L’ultimo scontro si genera all’alba della rottura e si alimenta della stessa crisi di governo, con botta e risposta, accuse e controaccuse tra M5s e Lega. Il litigio finale è sul taglio dei parlamentari, calendarizzato a settembre. Doveva essere il prossimo provvedimento bandiera dei Cinque Stelle ma l’addio all’esperienza di governo deciso da Matteo Salvini non permetterà di tornare in Parlamento per approvare la norma che permetterebbe una cura dimagrante a Camera e Senato, che nella prossima legislatura conterebbero 345 poltrone in meno.

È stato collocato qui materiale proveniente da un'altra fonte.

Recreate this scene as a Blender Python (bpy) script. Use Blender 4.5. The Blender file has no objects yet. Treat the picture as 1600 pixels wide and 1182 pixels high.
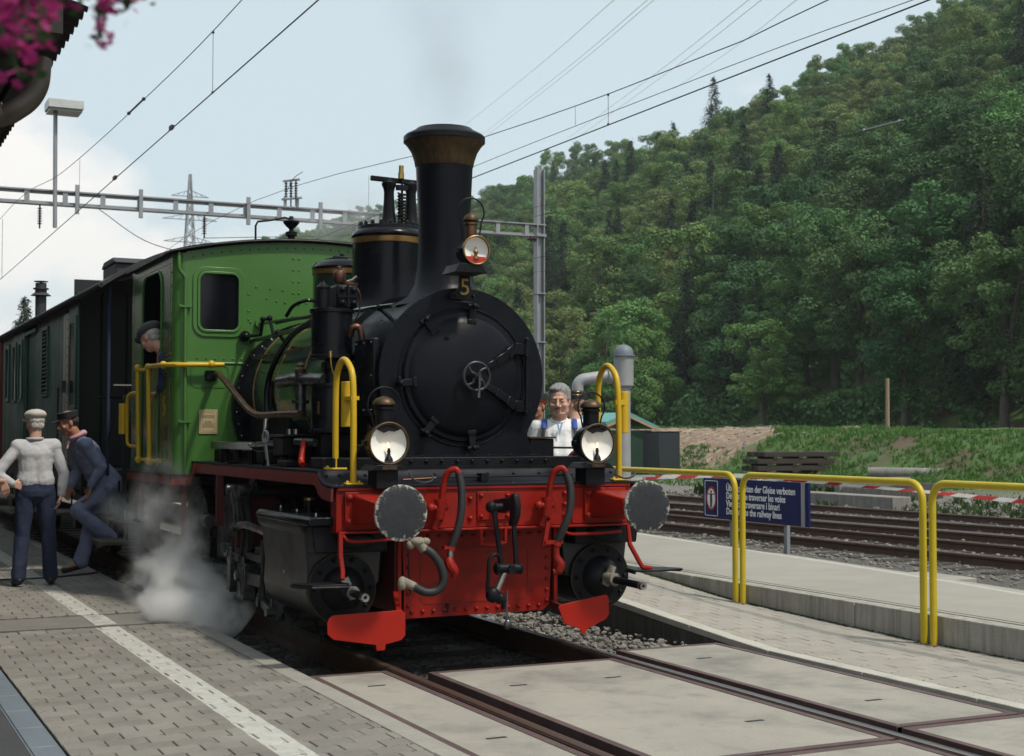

Preso atto della decisione dell’ormai ex alleato di governo, Luigi Di Maio dice di non avere “nessun problema ad andare al voto”. Anzi, rimarca, “dopo quel che è successo ci corriamo alle urne”. Però, sostiene, prima si torni in aula per tagliare il numero di parlamentari: “La prossima volta che devo andare a votare, voglio andare a votare un Parlamento con 345 poltrone in meno. Con 345 maxi-stipendi in meno, con 345 politicanti in meno che ingolfano il Paese”.
Un “esercito di privilegiati”, li definisce. Quindi l’invito a Salvini: “Tagliamo 345 poltrone e risparmiamo mezzo miliardo di euro. Sono 300mila euro al giorno in meno. E mettiamo tutto su strade, ospedali, sulla ristrutturazione di immobili abbandonati per dare case a chi ne ha bisogno. Salvini, non è così difficile! Vinci la paura, supera le pressioni di Berlusconi e dei tuoi alleati. Fai un atto di coraggio, se il coraggio di cambiare ce l’hai veramente. E poi decideranno gli italiani con il loro voto”.
Le sue parole sembrano destinate a cadere nel vuoto. Il leader della Lega ha fretta, non vuole aspettare ancora. Giudica l’esperienza di governo ormai finita, Giuseppe Conte è un premier da sfiduciare e le urne sono un obiettivo da raggiungere il prima possibile. Non c’è tempo per il taglio dei parlamentari che, scrive il Carroccio sul proprio profilo Facebook, “è il contrario di quello che sembra”. Tradotto: “Una scusa per salvare le poltrone dei Cinque Stelle (che non verrebbero rieletti in gran numero)”.
Se passasse, scrive la Lega, “non si potrebbe andare al voto per quasi un anno”, ricordando i tempi tecnici che”includono attivazione di eventuale referendum per bloccare il taglio, ridefinizione dei collegi elettorali e altre lungaggini burocratiche”. Nel frattempo, è il ragionamento dei leghisti, “si bloccherebbe il Paese con tanti altri no e saremmo costretti a subire una manovra punitiva lacrime e sangue come piacerebbe all’Europa dei burocrati che odiano gli italiani”. Il taglio? Arriverà dopo le elezioni, promette il partito: “Sarà in cima alle priorità della nuova compatta maggioranza del prossimo governo Salvini”.
I Cinque Stelle però provano la manovra a sorpresa: in queste ore, a quanto si apprende, starebbero valutando la possibilità di chiedere la convocazione straordinaria della Camera, prima che venga votata la mozione di sfiducia al governo, per approvare in via definitiva la riforma. Il Movimento potrebbe farlo a norma dell’articolo 62 della Costituzione, che stabilisce che ciascuna Camera possa essere “convocata in via straordinaria per iniziativa di un terzo dei suoi componenti”. Il gruppo pentastellato è composto da 216 deputati. Per riuscirci ne bastano 210.